──────── Information provided ────────
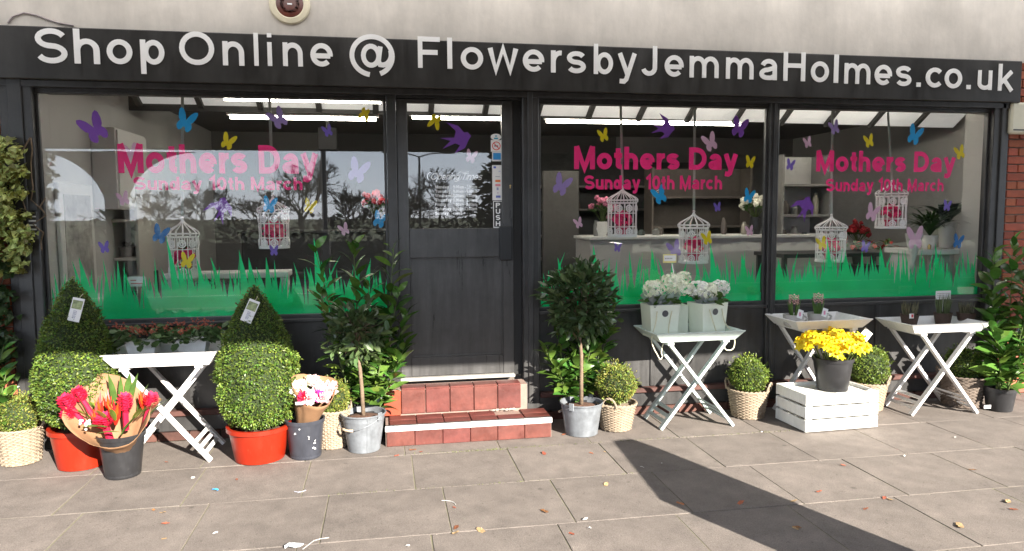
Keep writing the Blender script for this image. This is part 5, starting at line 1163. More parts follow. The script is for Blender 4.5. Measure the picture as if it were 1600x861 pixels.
TB = tray_table(2.385, -.27, radians(2), .765, 1.0, GREENP, 'pale green folding tray table holding the white hydrangeas', 2)
TC = tray_table(3.535, -.25, radians(1), .82, .92, WHITEP, 'white folding tray table holding two small cups, behind the crate', 3)
TD = tray_table(4.565, -.31, radians(-1), .765, .98, WHITEP, 'white folding tray table holding small grassy pots, near the laurel', 4)

# kalanchoes on table A
def kalanchoe(x, y, z, label, seed, wd=.22):
    rnd = random.Random(seed); t = thing('kalanchoe', label, 'flowering plant', (x, y, z), 'red flowering plants on the white tray table')
    mb = MB()
    b = len(mb.v); r0, r1, h = .075, .10, .125
    for rr, zz in ((r0, 0), (r1, h), (r1-.006, h), (r0-.004, .02)): mb.v += [(x+sx_*rr, y+sy_*rr*.8, z+zz) for sx_, sy_ in ((-1,-1),(1,-1),(1,1),(-1,1))]
    for i in range(3):
        for k in range(4): mb.f.append([b+4*i+k, b+4*i+(k+1) % 4, b+4*i+4+(k+1) % 4, b+4*i+4+k]); mb.m.append(0)
    mb.f.append([b+12, b+13, b+14, b+15]); mb.m.append(0); mb.build('pot', WHITEP, t)
    mb = MB()
    for i in range(150):
        a = rnd.uniform(0, 2*pi); rr = rnd.random()**.5*wd; p = V((x+rr*cos(a), y+rr*.75*sin(a), z+h-.01+rnd.random()*.12*(1-.5*rr/wd))); R3 = frame_to((cos(a), sin(a), rnd.gauss(.1, .4)), (0, 0, 1), rnd.gauss(0, .5)); L_ = rnd.uniform(.05, .085)
        q = [V((0,0,0)), V((.4*L_, .35*L_, .008)), V((.8*L_, .28*L_, 0)), V((L_, 0, -.01)), V((.8*L_, -.28*L_, 0)), V((.4*L_, -.35*L_, .008))]; mb.add([p + R3 @ v for v in q], [(0,1,2,3),(0,3,4,5)])
    mb.build('leaves', KALL, t)
    for i in range(11):
        mb = MB()
        a = rnd.uniform(0, 2*pi); rr = rnd.random()**.5*wd*.9; hc = V((x+rr*cos(a), y+rr*.7*sin(a), z+h+.06+rnd.uniform(0, .05)))
        for k in range(13):
            p = hc + V((rnd.gauss(0, .022), rnd.gauss(0, .022), rnd.gauss(0, .014))); R3 = frame_to((rnd.gauss(0, .5), rnd.gauss(-.8, .4), .8))
            mb.add([p + R3 @ V((.002, .0, 0))] + [p + R3 @ V((.003+.004*(q % 2 == 0), .009*cos(q*pi/4), .009*sin(q*pi/4)))*(1 if q % 2 == 0 else .6) for q in range(8)], [(0, 1+q, 1+(q+1) % 8) for q in range(8)])
        mb.build('flower_head', KALF, t)
kalanchoe(-1.665, -.33, .70, 'red flowering plant in a white square pot on the tray, above the red bouquet', 51)
kalanchoe(-1.335, -.33, .70, 'red flowering plant in a white square pot close to the full topiary', 52)

# ------------------------------------------------------------------ buckets and bouquets
def flower_bucket(x, y, r0, r1, h, mat, label, z=0, chips=False):
    t = thing('flower_bucket', label, 'bucket', (x, y, z), 'plastic flower buckets')
    MB().lathe([(r0*.97, 0), (r0, .005), (r1*.985, h-.03), (r1+.006, h-.028), (r1+.009, h-.004), (r1+.004, h), (r1-.004, h-.004), (r1-.012, h-.05), (r0-.006, .012), (0, .012)], 44, (x, y, z)).build('body', mat, t, 35)
    MB().lathe([(r0*1.02, .012), (r0*1.025, .018), (r0*1.03, .024)], 40, (x, y, z)).build('foot_ring', mat, t, 35)
    if chips:
        mb = MB(); rnd = random.Random(3)
        for (u, v, s) in ((-.2, .82, .010), (-.5, .72, .012), (.35, .6, .008), (.72, .42, .014), (.70, .32, .015), (.75, .48, .006)):
            a = -pi/2 + u*.9 + .0; rr = r0+(r1-r0)*v+.001
            for k in range(3):
                aa, zz = a+rnd.gauss(0, .03), z+h*v+rnd.gauss(0, .006); p = V((x+rr*cos(aa), y+rr*sin(aa), zz)); sd = V((-sin(aa), cos(aa), 0))
                mb.add([p - sd*s*.5, p + sd*s*rnd.uniform(.2, .6) + V((0, 0, -.002)), p + sd*s*.3 + V((0, 0, s*rnd.uniform(.2, .7))), p - sd*s*.4 + V((0, 0, s*.3))], [(0, 1, 2, 3)])
        mb.build('label_scraps', PAPERW, t)
    return t
flower_bucket(-1.715, -.70, .105, .138, .285, BLKPOT, 'black plastic bucket standing in front with the big red bouquet')
flower_bucket(-.575, -.545, .105, .130, .275, GREYPOT, 'dark grey bucket with scraps of label holding the pink and white bouquet', chips=True)
def paper_wrap(t, base, axis, r0, fnr, fnh, seed, n=48, rows=9, gap=None):
    rnd = random.Random(seed); ax = V(axis).normalized(); s1 = ax.cross(V((0, 1, 0))).normalized(); s2 = ax.cross(s1); mb = MB(); base = V(base)
    jit = [rnd.gauss(0, 1) for _ in range(n)]
    pts = []
    for k in range(n):
        a = 2*pi*k/n; col = []
        for i in range(rows):
            u = i/(rows-1); r = r0 + (fnr(a)-r0)*u**1.15; h = fnh(a)*u
            cr = .012*noise.noise(V((cos(a)*3, sin(a)*3, u*4+seed)))*u + .006*noise.noise(V((a*7, u*9, seed)))
            p = base + ax*h + (s1*cos(a)+s2*sin(a))*(r+cr)
            col.append(p)
        pts.append(col)
    b = len(mb.v)
    for k in range(n):
        for i in range(rows): mb.v.append(tuple(pts[k][i]))
    for k in range(n):
        a = (k+.5)/n
        if gap and gap[0] < a < gap[1]: continue
        k2 = (k+1) % n
        for i in range(rows-1): mb.f.append([b+k*rows+i, b+k2*rows+i, b+k2*rows+i+1, b+k*rows+i+1]); mb.m.append(0)
    o = mb.build('paper_wrap', KRAFT, t, True)
    sm = o.modifiers.new('thickness', 'SOLIDIFY'); sm.thickness = .0015
    return o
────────
Directions for this task ->
Reproduce the material in full, word for word, and omit the pictures.

Response ->
Keep writing the Blender script for this image. This is part 5, starting at line 1163. More parts follow. The script is for Blender 4.5. Measure the picture as if it were 1600x861 pixels.
TB = tray_table(2.385, -.27, radians(2), .765, 1.0, GREENP, 'pale green folding tray table holding the white hydrangeas', 2)
TC = tray_table(3.535, -.25, radians(1), .82, .92, WHITEP, 'white folding tray table holding two small cups, behind the crate', 3)
TD = tray_table(4.565, -.31, radians(-1), .765, .98, WHITEP, 'white folding tray table holding small grassy pots, near the laurel', 4)

# kalanchoes on table A
def kalanchoe(x, y, z, label, seed, wd=.22):
    rnd = random.Random(seed); t = thing('kalanchoe', label, 'flowering plant', (x, y, z), 'red flowering plants on the white tray table')
    mb = MB()
    b = len(mb.v); r0, r1, h = .075, .10, .125
    for rr, zz in ((r0, 0), (r1, h), (r1-.006, h), (r0-.004, .02)): mb.v += [(x+sx_*rr, y+sy_*rr*.8, z+zz) for sx_, sy_ in ((-1,-1),(1,-1),(1,1),(-1,1))]
    for i in range(3):
        for k in range(4): mb.f.append([b+4*i+k, b+4*i+(k+1) % 4, b+4*i+4+(k+1) % 4, b+4*i+4+k]); mb.m.append(0)
    mb.f.append([b+12, b+13, b+14, b+15]); mb.m.append(0); mb.build('pot', WHITEP, t)
    mb = MB()
    for i in range(150):
        a = rnd.uniform(0, 2*pi); rr = rnd.random()**.5*wd; p = V((x+rr*cos(a), y+rr*.75*sin(a), z+h-.01+rnd.random()*.12*(1-.5*rr/wd))); R3 = frame_to((cos(a), sin(a), rnd.gauss(.1, .4)), (0, 0, 1), rnd.gauss(0, .5)); L_ = rnd.uniform(.05, .085)
        q = [V((0,0,0)), V((.4*L_, .35*L_, .008)), V((.8*L_, .28*L_, 0)), V((L_, 0, -.01)), V((.8*L_, -.28*L_, 0)), V((.4*L_, -.35*L_, .008))]; mb.add([p + R3 @ v for v in q], [(0,1,2,3),(0,3,4,5)])
    mb.build('leaves', KALL, t)
    for i in range(11):
        mb = MB()
        a = rnd.uniform(0, 2*pi); rr = rnd.random()**.5*wd*.9; hc = V((x+rr*cos(a), y+rr*.7*sin(a), z+h+.06+rnd.uniform(0, .05)))
        for k in range(13):
            p = hc + V((rnd.gauss(0, .022), rnd.gauss(0, .022), rnd.gauss(0, .014))); R3 = frame_to((rnd.gauss(0, .5), rnd.gauss(-.8, .4), .8))
            mb.add([p + R3 @ V((.002, .0, 0))] + [p + R3 @ V((.003+.004*(q % 2 == 0), .009*cos(q*pi/4), .009*sin(q*pi/4)))*(1 if q % 2 == 0 else .6) for q in range(8)], [(0, 1+q, 1+(q+1) % 8) for q in range(8)])
        mb.build('flower_head', KALF, t)
kalanchoe(-1.665, -.33, .70, 'red flowering plant in a white square pot on the tray, above the red bouquet', 51)
kalanchoe(-1.335, -.33, .70, 'red flowering plant in a white square pot close to the full topiary', 52)

# ------------------------------------------------------------------ buckets and bouquets
def flower_bucket(x, y, r0, r1, h, mat, label, z=0, chips=False):
    t = thing('flower_bucket', label, 'bucket', (x, y, z), 'plastic flower buckets')
    MB().lathe([(r0*.97, 0), (r0, .005), (r1*.985, h-.03), (r1+.006, h-.028), (r1+.009, h-.004), (r1+.004, h), (r1-.004, h-.004), (r1-.012, h-.05), (r0-.006, .012), (0, .012)], 44, (x, y, z)).build('body', mat, t, 35)
    MB().lathe([(r0*1.02, .012), (r0*1.025, .018), (r0*1.03, .024)], 40, (x, y, z)).build('foot_ring', mat, t, 35)
    if chips:
        mb = MB(); rnd = random.Random(3)
        for (u, v, s) in ((-.2, .82, .010), (-.5, .72, .012), (.35, .6, .008), (.72, .42, .014), (.70, .32, .015), (.75, .48, .006)):
            a = -pi/2 + u*.9 + .0; rr = r0+(r1-r0)*v+.001
            for k in range(3):
                aa, zz = a+rnd.gauss(0, .03), z+h*v+rnd.gauss(0, .006); p = V((x+rr*cos(aa), y+rr*sin(aa), zz)); sd = V((-sin(aa), cos(aa), 0))
                mb.add([p - sd*s*.5, p + sd*s*rnd.uniform(.2, .6) + V((0, 0, -.002)), p + sd*s*.3 + V((0, 0, s*rnd.uniform(.2, .7))), p - sd*s*.4 + V((0, 0, s*.3))], [(0, 1, 2, 3)])
        mb.build('label_scraps', PAPERW, t)
    return t
flower_bucket(-1.715, -.70, .105, .138, .285, BLKPOT, 'black plastic bucket standing in front with the big red bouquet')
flower_bucket(-.575, -.545, .105, .130, .275, GREYPOT, 'dark grey bucket with scraps of label holding the pink and white bouquet', chips=True)
def paper_wrap(t, base, axis, r0, fnr, fnh, seed, n=48, rows=9, gap=None):
    rnd = random.Random(seed); ax = V(axis).normalized(); s1 = ax.cross(V((0, 1, 0))).normalized(); s2 = ax.cross(s1); mb = MB(); base = V(base)
    jit = [rnd.gauss(0, 1) for _ in range(n)]
    pts = []
    for k in range(n):
        a = 2*pi*k/n; col = []
        for i in range(rows):
            u = i/(rows-1); r = r0 + (fnr(a)-r0)*u**1.15; h = fnh(a)*u
            cr = .012*noise.noise(V((cos(a)*3, sin(a)*3, u*4+seed)))*u + .006*noise.noise(V((a*7, u*9, seed)))
            p = base + ax*h + (s1*cos(a)+s2*sin(a))*(r+cr)
            col.append(p)
        pts.append(col)
    b = len(mb.v)
    for k in range(n):
        for i in range(rows): mb.v.append(tuple(pts[k][i]))
    for k in range(n):
        a = (k+.5)/n
        if gap and gap[0] < a < gap[1]: continue
        k2 = (k+1) % n
        for i in range(rows-1): mb.f.append([b+k*rows+i, b+k2*rows+i, b+k2*rows+i+1, b+k*rows+i+1]); mb.m.append(0)
    o = mb.build('paper_wrap', KRAFT, t, True)
    sm = o.modifiers.new('thickness', 'SOLIDIFY'); sm.thickness = .0015
    return o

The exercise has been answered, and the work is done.